Indigenous media archive to be digitized in Alberta
EDMONTON — He bought them for a dollar.
Now, “boxes and boxes and boxes” of old audiotape and film that Bert Crowfoot has safeguarded for decades are turning out to be a priceless trove of Indigenous stories, culture and language.
“This is a continuation of our oral traditions,” said Crowfoot, who’s helping direct a project to turn a roomful of old interviews, talk, music and movies from a defunct Indigenous media organization into a digital archive.
In the early 1980s, Crowfoot worked for a group that had produced Indigenous programming for a public broadcast network.
From a studio in west Edmonton, it beamed interviews with Indigenous leaders, stories from elders and talk shows. It also shot abundant video and film.
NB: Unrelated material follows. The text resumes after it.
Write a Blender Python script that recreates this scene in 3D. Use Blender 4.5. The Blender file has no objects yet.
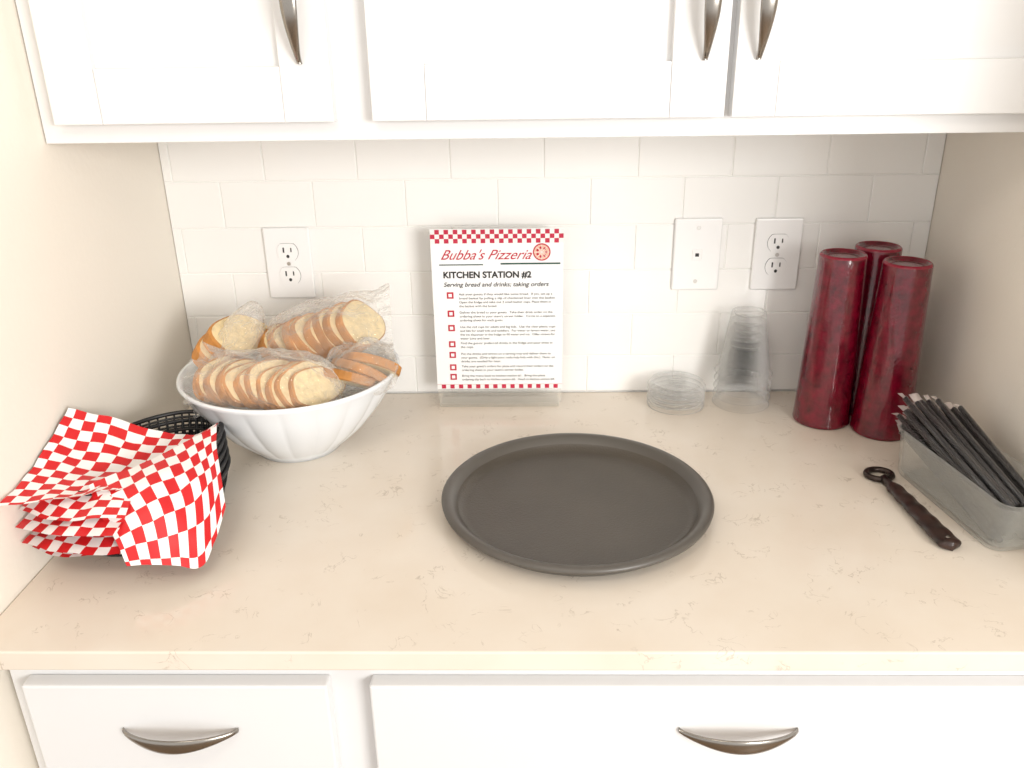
import bpy, math, random
from mathutils import Matrix, Vector, noise
random.seed(7)
pi=math.pi
COL=bpy.context.scene.collection
# ------------------------------------------------------------------ materials
def mat(name,col=(.8,.8,.8),rough=.5,metal=0,spec=.5,coat=0,noise_amt=0,nscale=20,bump=0,bscale=60,trans=0,sheen=0):
    m=bpy.data.materials.new(name);m.use_nodes=True;nt=m.node_tree;b=nt.nodes['Principled BSDF']
    b.inputs['Base Color'].default_value=(*col,1);b.inputs['Roughness'].default_value=rough
    b.inputs['Metallic'].default_value=metal;b.inputs['Specular IOR Level'].default_value=spec
    b.inputs['Coat Weight'].default_value=coat;b.inputs['Transmission Weight'].default_value=trans
    tc=nt.nodes.new('ShaderNodeTexCoord')
    if noise_amt:
        n=nt.nodes.new('ShaderNodeTexNoise');n.inputs['Scale'].default_value=nscale;n.inputs['Detail'].default_value=4
        nt.links.new(tc.outputs['Object'],n.inputs['Vector'])
        r=nt.nodes.new('ShaderNodeValToRGB')
        r.color_ramp.elements[0].position=.3;r.color_ramp.elements[1].position=.7
        r.color_ramp.elements[0].color=(*[c*(1-noise_amt) for c in col],1)
        r.color_ramp.elements[1].color=(*[min(1,c*(1+noise_amt*.5)) for c in col],1)
        nt.links.new(n.outputs['Fac'],r.inputs['Fac']);nt.links.new(r.outputs['Color'],b.inputs['Base Color'])
    if bump:
        n=nt.nodes.new('ShaderNodeTexNoise');n.inputs['Scale'].default_value=bscale;n.inputs['Detail'].default_value=3
        nt.links.new(tc.outputs['Object'],n.inputs['Vector'])
        bp=nt.nodes.new('ShaderNodeBump');bp.inputs['Strength'].default_value=bump;bp.inputs['Distance'].default_value=.002
        nt.links.new(n.outputs['Fac'],bp.inputs['Height']);nt.links.new(bp.outputs['Normal'],b.inputs['Normal'])
    return m
def clear(name,tint=(1,1,1),rough=.08,base=.05,edge=.6,milk=(.9,.92,.93),bump=0,bscale=40):
    """thin clear plastic: see-through head on, brighter and glossier at grazing angle"""
    m=bpy.data.materials.new(name);m.use_nodes=True;nt=m.node_tree;nt.nodes.clear()
    o=nt.nodes.new('ShaderNodeOutputMaterial');mx=nt.nodes.new('ShaderNodeMixShader')
    t=nt.nodes.new('ShaderNodeBsdfTransparent');t.inputs[0].default_value=(*tint,1)
    p=nt.nodes.new('ShaderNodeBsdfPrincipled');p.inputs['Base Color'].default_value=(*milk,1);p.inputs['Roughness'].default_value=rough
    p.inputs['Specular IOR Level'].default_value=1.0
    lw=nt.nodes.new('ShaderNodeLayerWeight');lw.inputs['Blend'].default_value=.35
    ma=nt.nodes.new('ShaderNodeMath');ma.operation='MULTIPLY_ADD';ma.inputs[1].default_value=edge;ma.inputs[2].default_value=base;ma.use_clamp=True
    nt.links.new(lw.outputs['Facing'],ma.inputs[0]);nt.links.new(ma.outputs[0],mx.inputs[0])
    nt.links.new(t.outputs[0],mx.inputs[1]);nt.links.new(p.outputs[0],mx.inputs[2]);nt.links.new(mx.outputs[0],o.inputs[0])
    if bump:
        tc=nt.nodes.new('ShaderNodeTexCoord')
        n=nt.nodes.new('ShaderNodeTexNoise');n.inputs['Scale'].default_value=bscale;n.inputs['Detail'].default_value=3;n.inputs['Distortion'].default_value=1.5
        nt.links.new(tc.outputs['Object'],n.inputs['Vector'])
        bp=nt.nodes.new('ShaderNodeBump');bp.inputs['Strength'].default_value=bump;bp.inputs['Distance'].default_value=.01
        nt.links.new(n.outputs['Fac'],bp.inputs['Height']);nt.links.new(bp.outputs['Normal'],p.inputs['Normal']);nt.links.new(bp.outputs['Normal'],lw.inputs['Normal'])
    return m
def checker(name,red=(.62,.012,.015),white=(.86,.85,.83)):
    m=mat(name,white,.45);nt=m.node_tree;b=nt.nodes['Principled BSDF']
    uv=nt.nodes.new('ShaderNodeUVMap');c=nt.nodes.new('ShaderNodeTexChecker');c.inputs['Scale'].default_value=1
    c.inputs['Color1'].default_value=(*red,1);c.inputs['Color2'].default_value=(*white,1)
    nt.links.new(uv.outputs[0],c.inputs['Vector']);nt.links.new(c.outputs['Color'],b.inputs['Base Color']);return m
def quartz():
    m=mat('quartz',(.78,.70,.58),.11);nt=m.node_tree;b=nt.nodes['Principled BSDF'];tc=nt.nodes.new('ShaderNodeTexCoord')
    n=nt.nodes.new('ShaderNodeTexNoise');n.inputs['Scale'].default_value=7;n.inputs['Detail'].default_value=5
    nt.links.new(tc.outputs['Object'],n.inputs['Vector'])
    r=nt.nodes.new('ShaderNodeValToRGB');r.color_ramp.elements[0].position=.3;r.color_ramp.elements[1].position=.75
    r.color_ramp.elements[0].color=(.745,.655,.55,1);r.color_ramp.elements[1].color=(.80,.73,.64,1)
    nt.links.new(n.outputs['Fac'],r.inputs['Fac'])
    v=nt.nodes.new('ShaderNodeTexNoise');v.inputs['Scale'].default_value=34;v.inputs['Detail'].default_value=8;v.inputs['Distortion'].default_value=1.0
    nt.links.new(tc.outputs['Object'],v.inputs['Vector'])
    vr=nt.nodes.new('ShaderNodeValToRGB');e=vr.color_ramp.elements
    e[0].position=.485;e[0].color=(0,0,0,1);e[1].position=.5;e[1].color=(1,1,1,1);x=e.new(.515);x.color=(0,0,0,1)
    nt.links.new(v.outputs['Fac'],vr.inputs['Fac'])
    g=nt.nodes.new('ShaderNodeTexNoise');g.inputs['Scale'].default_value=24;g.inputs['Detail'].default_value=2
    mp=nt.nodes.new('ShaderNodeMapping');mp.inputs['Location'].default_value=(3,5,1);nt.links.new(tc.outputs['Object'],mp.inputs[0]);nt.links.new(mp.outputs[0],g.inputs['Vector'])
    gr=nt.nodes.new('ShaderNodeValToRGB');gr.color_ramp.elements[0].position=.55;gr.color_ramp.elements[1].position=.62
    nt.links.new(g.outputs['Fac'],gr.inputs['Fac'])
    mu=nt.nodes.new('ShaderNodeMath');mu.operation='MULTIPLY';nt.links.new(vr.outputs[0],mu.inputs[0]);nt.links.new(gr.outputs[0],mu.inputs[1])
    mu2=nt.nodes.new('ShaderNodeMath');mu2.operation='MULTIPLY';mu2.inputs[1].default_value=.6;nt.links.new(mu.outputs[0],mu2.inputs[0])
    mx=nt.nodes.new('ShaderNodeMixRGB');mx.inputs[2].default_value=(.42,.34,.26,1)
    nt.links.new(mu2.outputs[0],mx.inputs[0]);nt.links.new(r.outputs[0],mx.inputs[1]);nt.links.new(mx.outputs[0],b.inputs['Base Color'])
    return m
M={}
M['cab']=mat('cabinet_white_paint',(.775,.775,.775),.35)
M['wall']=mat('wall_paint_cream',(.90,.84,.745),.7,bump=.15,bscale=120)
M['tile']=mat('tile_glazed_white',(.94,.93,.905),.10)
M['grout']=mat('grout_offwhite',(.94,.93,.90),.9)
M['quartz']=quartz()
M['nickel']=mat('brushed_nickel',(.32,.295,.265),.25,metal=1)
M['plate']=mat('outlet_plastic',(.94,.935,.93),.25)
M['dark']=mat('slot_dark',(.03,.03,.03),.6)
M['screw']=mat('screw_metal',(.6,.58,.55),.35,metal=1)
M['bowl']=mat('bowl_melamine',(.83,.86,.89),.15)
M['tray']=mat('tray_rubber_top',(.070,.058,.045),.38,noise_amt=.12,nscale=9,bump=.25,bscale=400)
M['trayrim']=mat('tray_rim',(.095,.085,.073),.36)
M['red']=mat('tumbler_ruby',(.155,.001,.013),.12,coat=.6,noise_amt=.5,nscale=70,bump=.35,bscale=260)
M['redtop']=mat('tumbler_ruby_top',(.26,.01,.03),.15)
M['clear']=clear('clear_plastic',rough=.05,base=.025,edge=.62,milk=(.78,.78,.76))
M['film']=clear('bag_film',rough=.06,base=.09,edge=.62,milk=(.88,.85,.80),bump=.6,bscale=42)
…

In 1982, the society went under. To keep the archive together, Crowfoot bought it for a buck.
The old reel-to-reels, VCR cassettes, 16-mm film and floppy disks went into a warehouse. For 36 years, that’s where they sat.
“I always walked by and said, ‘Man, we gotta do something with this stuff,” Crowfoot said.
Enter the University of Alberta’s Institute for Sound Studies.
“I reached out to Bert and we started building this project,” said institute director Mary Ingraham.
The project is called “Digitizing The Ancestors.”
Ingraham estimates there are 2,000 reel-to-reel audio tapes and about 1,000 reels of 16-mm film, as well as piles of defunct and deteriorating analogue media.